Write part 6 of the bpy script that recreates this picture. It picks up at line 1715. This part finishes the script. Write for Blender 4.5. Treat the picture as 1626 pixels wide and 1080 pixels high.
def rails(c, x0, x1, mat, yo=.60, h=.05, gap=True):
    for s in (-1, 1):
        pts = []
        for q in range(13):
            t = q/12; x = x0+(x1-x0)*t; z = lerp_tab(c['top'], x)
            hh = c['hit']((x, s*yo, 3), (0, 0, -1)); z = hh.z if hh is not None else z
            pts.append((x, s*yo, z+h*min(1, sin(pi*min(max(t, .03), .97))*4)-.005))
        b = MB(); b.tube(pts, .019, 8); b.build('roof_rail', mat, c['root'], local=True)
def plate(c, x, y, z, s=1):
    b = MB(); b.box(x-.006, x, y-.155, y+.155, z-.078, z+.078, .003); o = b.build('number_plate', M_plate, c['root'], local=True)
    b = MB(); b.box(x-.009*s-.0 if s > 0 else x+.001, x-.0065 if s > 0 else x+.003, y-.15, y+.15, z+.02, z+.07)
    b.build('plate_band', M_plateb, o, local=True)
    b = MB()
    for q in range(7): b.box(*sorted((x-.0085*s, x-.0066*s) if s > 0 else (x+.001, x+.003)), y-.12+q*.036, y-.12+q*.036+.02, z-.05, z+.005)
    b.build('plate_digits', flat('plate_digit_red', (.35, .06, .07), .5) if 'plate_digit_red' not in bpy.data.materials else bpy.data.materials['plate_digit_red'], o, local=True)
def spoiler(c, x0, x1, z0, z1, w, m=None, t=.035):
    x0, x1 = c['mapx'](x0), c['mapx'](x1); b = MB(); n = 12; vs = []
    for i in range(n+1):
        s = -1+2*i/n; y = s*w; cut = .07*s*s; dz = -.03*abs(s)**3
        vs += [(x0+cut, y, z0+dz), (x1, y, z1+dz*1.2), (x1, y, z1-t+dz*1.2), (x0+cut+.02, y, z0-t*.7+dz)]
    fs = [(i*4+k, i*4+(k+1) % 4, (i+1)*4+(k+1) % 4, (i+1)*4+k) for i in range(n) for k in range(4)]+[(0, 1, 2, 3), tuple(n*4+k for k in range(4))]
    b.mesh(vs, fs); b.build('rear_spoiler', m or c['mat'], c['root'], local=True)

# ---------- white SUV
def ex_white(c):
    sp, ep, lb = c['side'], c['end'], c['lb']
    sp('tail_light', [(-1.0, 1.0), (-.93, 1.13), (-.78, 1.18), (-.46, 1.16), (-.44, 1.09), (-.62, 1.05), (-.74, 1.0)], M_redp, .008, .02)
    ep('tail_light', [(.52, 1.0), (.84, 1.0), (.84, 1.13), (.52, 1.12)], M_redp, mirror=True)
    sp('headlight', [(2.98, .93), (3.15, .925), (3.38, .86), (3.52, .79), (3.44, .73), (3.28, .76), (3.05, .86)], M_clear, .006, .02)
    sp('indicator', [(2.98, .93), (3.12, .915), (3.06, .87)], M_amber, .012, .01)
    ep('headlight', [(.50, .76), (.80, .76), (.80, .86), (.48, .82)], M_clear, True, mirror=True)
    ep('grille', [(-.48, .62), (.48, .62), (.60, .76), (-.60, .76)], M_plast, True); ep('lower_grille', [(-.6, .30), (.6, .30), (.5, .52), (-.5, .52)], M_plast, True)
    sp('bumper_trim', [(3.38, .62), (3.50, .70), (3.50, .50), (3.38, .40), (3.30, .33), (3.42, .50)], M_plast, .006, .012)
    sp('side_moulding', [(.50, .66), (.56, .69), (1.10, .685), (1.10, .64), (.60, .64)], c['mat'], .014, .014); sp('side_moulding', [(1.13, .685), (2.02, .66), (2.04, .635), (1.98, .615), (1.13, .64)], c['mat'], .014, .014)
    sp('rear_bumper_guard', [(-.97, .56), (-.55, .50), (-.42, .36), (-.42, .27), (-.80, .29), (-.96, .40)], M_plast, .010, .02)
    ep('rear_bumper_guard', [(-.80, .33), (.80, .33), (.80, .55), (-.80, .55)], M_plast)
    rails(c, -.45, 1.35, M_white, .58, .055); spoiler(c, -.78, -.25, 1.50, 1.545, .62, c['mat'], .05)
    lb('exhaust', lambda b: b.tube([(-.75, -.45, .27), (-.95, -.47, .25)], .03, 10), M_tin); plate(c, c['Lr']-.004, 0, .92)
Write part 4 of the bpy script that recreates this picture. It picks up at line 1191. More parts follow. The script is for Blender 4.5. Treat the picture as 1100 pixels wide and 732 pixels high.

##########

TASK TO CARRY OUT:
Copy out each record, keeping every word as it is.

OUTPUT FOR THIS TASK:
Write part 6 of the bpy script that recreates this picture. It picks up at line 1715. This part finishes the script. Write for Blender 4.5. Treat the picture as 1626 pixels wide and 1080 pixels high.
def rails(c, x0, x1, mat, yo=.60, h=.05, gap=True):
    for s in (-1, 1):
        pts = []
        for q in range(13):
            t = q/12; x = x0+(x1-x0)*t; z = lerp_tab(c['top'], x)
            hh = c['hit']((x, s*yo, 3), (0, 0, -1)); z = hh.z if hh is not None else z
            pts.append((x, s*yo, z+h*min(1, sin(pi*min(max(t, .03), .97))*4)-.005))
        b = MB(); b.tube(pts, .019, 8); b.build('roof_rail', mat, c['root'], local=True)
def plate(c, x, y, z, s=1):
    b = MB(); b.box(x-.006, x, y-.155, y+.155, z-.078, z+.078, .003); o = b.build('number_plate', M_plate, c['root'], local=True)
    b = MB(); b.box(x-.009*s-.0 if s > 0 else x+.001, x-.0065 if s > 0 else x+.003, y-.15, y+.15, z+.02, z+.07)
    b.build('plate_band', M_plateb, o, local=True)
    b = MB()
    for q in range(7): b.box(*sorted((x-.0085*s, x-.0066*s) if s > 0 else (x+.001, x+.003)), y-.12+q*.036, y-.12+q*.036+.02, z-.05, z+.005)
    b.build('plate_digits', flat('plate_digit_red', (.35, .06, .07), .5) if 'plate_digit_red' not in bpy.data.materials else bpy.data.materials['plate_digit_red'], o, local=True)
def spoiler(c, x0, x1, z0, z1, w, m=None, t=.035):
    x0, x1 = c['mapx'](x0), c['mapx'](x1); b = MB(); n = 12; vs = []
    for i in range(n+1):
        s = -1+2*i/n; y = s*w; cut = .07*s*s; dz = -.03*abs(s)**3
        vs += [(x0+cut, y, z0+dz), (x1, y, z1+dz*1.2), (x1, y, z1-t+dz*1.2), (x0+cut+.02, y, z0-t*.7+dz)]
    fs = [(i*4+k, i*4+(k+1) % 4, (i+1)*4+(k+1) % 4, (i+1)*4+k) for i in range(n) for k in range(4)]+[(0, 1, 2, 3), tuple(n*4+k for k in range(4))]
    b.mesh(vs, fs); b.build('rear_spoiler', m or c['mat'], c['root'], local=True)

# ---------- white SUV
def ex_white(c):
    sp, ep, lb = c['side'], c['end'], c['lb']
    sp('tail_light', [(-1.0, 1.0), (-.93, 1.13), (-.78, 1.18), (-.46, 1.16), (-.44, 1.09), (-.62, 1.05), (-.74, 1.0)], M_redp, .008, .02)
    ep('tail_light', [(.52, 1.0), (.84, 1.0), (.84, 1.13), (.52, 1.12)], M_redp, mirror=True)
    sp('headlight', [(2.98, .93), (3.15, .925), (3.38, .86), (3.52, .79), (3.44, .73), (3.28, .76), (3.05, .86)], M_clear, .006, .02)
    sp('indicator', [(2.98, .93), (3.12, .915), (3.06, .87)], M_amber, .012, .01)
    ep('headlight', [(.50, .76), (.80, .76), (.80, .86), (.48, .82)], M_clear, True, mirror=True)
    ep('grille', [(-.48, .62), (.48, .62), (.60, .76), (-.60, .76)], M_plast, True); ep('lower_grille', [(-.6, .30), (.6, .30), (.5, .52), (-.5, .52)], M_plast, True)
    sp('bumper_trim', [(3.38, .62), (3.50, .70), (3.50, .50), (3.38, .40), (3.30, .33), (3.42, .50)], M_plast, .006, .012)
    sp('side_moulding', [(.50, .66), (.56, .69), (1.10, .685), (1.10, .64), (.60, .64)], c['mat'], .014, .014); sp('side_moulding', [(1.13, .685), (2.02, .66), (2.04, .635), (1.98, .615), (1.13, .64)], c['mat'], .014, .014)
    sp('rear_bumper_guard', [(-.97, .56), (-.55, .50), (-.42, .36), (-.42, .27), (-.80, .29), (-.96, .40)], M_plast, .010, .02)
    ep('rear_bumper_guard', [(-.80, .33), (.80, .33), (.80, .55), (-.80, .55)], M_plast)
    rails(c, -.45, 1.35, M_white, .58, .055); spoiler(c, -.78, -.25, 1.50, 1.545, .62, c['mat'], .05)
    lb('exhaust', lambda b: b.tube([(-.75, -.45, .27), (-.95, -.47, .25)], .03, 10), M_tin); plate(c, c['Lr']-.004, 0, .92)
Write part 4 of the bpy script that recreates this picture. It picks up at line 1191. More parts follow. The script is for Blender 4.5. Treat the picture as 1100 pixels wide and 732 pixels high.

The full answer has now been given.